5 Replies to “Nuevo León’s Quirky International Border”

  1. The access-to-water theory sounds about right to me, both for irrigation/drinking and to facilitate trade to the Atlantic. We’ve certainly seen stranger things done to give states/territories access to water.

  2. Based on the little bit of research I could do, and my not-quite fluent knowledge of Spanish, the goal may have actually been access to the US border. Two sources seem to say that Bernardo Reyes, Army general and governor of Nuevo Leon, purchased the territory from one of the neighboring states so that Nuevo Leon would have a border with the US. The problem is that this acquisition would have taken place in the late 1800s, and maps show the quirky border far earlier. The only explanation would be that the borders were not well-defined and that today, historical maps use today’s borders as “guides.” I don’t know if that’s the case or not, but it is an interesting little question.

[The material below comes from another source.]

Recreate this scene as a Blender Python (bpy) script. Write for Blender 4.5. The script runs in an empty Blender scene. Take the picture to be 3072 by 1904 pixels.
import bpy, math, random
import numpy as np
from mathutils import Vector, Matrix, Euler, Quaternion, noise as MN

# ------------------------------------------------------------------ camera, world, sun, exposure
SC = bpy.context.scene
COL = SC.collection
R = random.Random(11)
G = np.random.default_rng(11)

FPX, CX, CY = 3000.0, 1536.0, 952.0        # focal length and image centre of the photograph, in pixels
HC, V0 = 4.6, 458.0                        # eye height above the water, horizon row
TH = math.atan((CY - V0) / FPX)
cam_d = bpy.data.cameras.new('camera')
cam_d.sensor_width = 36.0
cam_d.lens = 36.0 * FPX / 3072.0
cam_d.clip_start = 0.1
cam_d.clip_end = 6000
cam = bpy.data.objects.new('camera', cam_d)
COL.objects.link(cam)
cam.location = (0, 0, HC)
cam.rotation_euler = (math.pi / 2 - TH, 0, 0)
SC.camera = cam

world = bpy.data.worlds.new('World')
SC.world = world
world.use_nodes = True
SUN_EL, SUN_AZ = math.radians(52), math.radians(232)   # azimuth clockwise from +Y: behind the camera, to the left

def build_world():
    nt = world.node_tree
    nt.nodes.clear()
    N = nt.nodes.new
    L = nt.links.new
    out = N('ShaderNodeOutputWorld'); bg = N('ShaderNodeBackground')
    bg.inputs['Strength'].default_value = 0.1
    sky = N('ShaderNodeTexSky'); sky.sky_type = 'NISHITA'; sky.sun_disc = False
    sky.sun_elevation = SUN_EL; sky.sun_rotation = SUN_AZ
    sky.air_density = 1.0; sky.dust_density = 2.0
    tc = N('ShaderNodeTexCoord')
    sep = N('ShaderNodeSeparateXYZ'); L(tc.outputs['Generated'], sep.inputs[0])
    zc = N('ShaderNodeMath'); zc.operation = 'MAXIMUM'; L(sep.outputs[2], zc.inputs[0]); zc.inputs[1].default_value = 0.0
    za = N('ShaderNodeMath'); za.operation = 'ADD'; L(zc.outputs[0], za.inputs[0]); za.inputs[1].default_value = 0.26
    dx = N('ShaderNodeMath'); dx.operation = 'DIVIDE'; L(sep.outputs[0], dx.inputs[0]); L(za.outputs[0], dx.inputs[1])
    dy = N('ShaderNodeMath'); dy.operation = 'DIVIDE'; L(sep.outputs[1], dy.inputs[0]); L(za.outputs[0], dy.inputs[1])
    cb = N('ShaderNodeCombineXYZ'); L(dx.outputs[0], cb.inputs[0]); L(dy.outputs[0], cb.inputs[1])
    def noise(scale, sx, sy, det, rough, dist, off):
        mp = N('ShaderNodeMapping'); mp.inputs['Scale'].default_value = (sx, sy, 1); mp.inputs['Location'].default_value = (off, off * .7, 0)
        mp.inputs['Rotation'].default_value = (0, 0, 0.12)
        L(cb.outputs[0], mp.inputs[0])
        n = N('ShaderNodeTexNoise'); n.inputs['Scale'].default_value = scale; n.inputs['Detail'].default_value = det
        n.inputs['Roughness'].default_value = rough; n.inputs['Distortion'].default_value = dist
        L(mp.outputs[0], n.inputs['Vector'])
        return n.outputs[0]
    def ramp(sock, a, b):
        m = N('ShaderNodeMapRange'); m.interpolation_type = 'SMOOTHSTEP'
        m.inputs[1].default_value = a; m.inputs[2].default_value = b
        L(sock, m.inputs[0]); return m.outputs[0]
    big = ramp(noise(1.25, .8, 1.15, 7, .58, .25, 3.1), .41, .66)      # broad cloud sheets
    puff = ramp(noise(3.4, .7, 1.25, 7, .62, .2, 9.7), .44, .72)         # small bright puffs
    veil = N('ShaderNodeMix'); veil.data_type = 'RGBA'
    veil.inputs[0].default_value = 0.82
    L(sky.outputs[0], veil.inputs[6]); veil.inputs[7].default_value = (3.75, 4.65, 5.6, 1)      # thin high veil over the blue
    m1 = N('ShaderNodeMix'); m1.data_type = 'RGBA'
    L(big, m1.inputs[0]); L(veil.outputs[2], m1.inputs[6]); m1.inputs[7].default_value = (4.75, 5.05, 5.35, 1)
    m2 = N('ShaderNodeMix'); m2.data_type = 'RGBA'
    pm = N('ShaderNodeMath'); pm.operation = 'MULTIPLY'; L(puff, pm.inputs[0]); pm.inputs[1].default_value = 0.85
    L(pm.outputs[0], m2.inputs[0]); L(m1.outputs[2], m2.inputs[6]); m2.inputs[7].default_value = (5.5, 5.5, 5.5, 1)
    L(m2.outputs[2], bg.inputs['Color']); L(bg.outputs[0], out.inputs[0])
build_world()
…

    Thanks for all the food for thought! (and research!)

    Sources (in Spanish):

    1. I have even less command of Spanish unfortunately, so your research is much appreciated and gets us closer to the solution. The conflicting dates present a conundrum. Like you, I also wonder if the borders of individual Mexican states may have been a little fuzzy during those times and subject to conflicting claims (like England’s North American colonies prior to U.S. independence). Maybe Gen. Reyes’ late Nineteenth Century purchase was intended to simply formalize a de facto situation, i.e., remove a tenuous claim from his neighbor so nagging doubts would go away once-and-for-all? Perhaps we’ll get lucky someday and a scholar of Mexican history will stumble across this page and provide the rest of the story.

  3. According to the book linked to above, Nuevo Leon acquired a plot named La Pita on the Rio Grande (a.k.a. Rio Bravo) in an exchange with Coahuila in 1907. The main purpose of this, according to the book, was to allow Nuevo Leon to engage in criminal extraditions with the U.S. without the involvement of the federal government in Mexico City!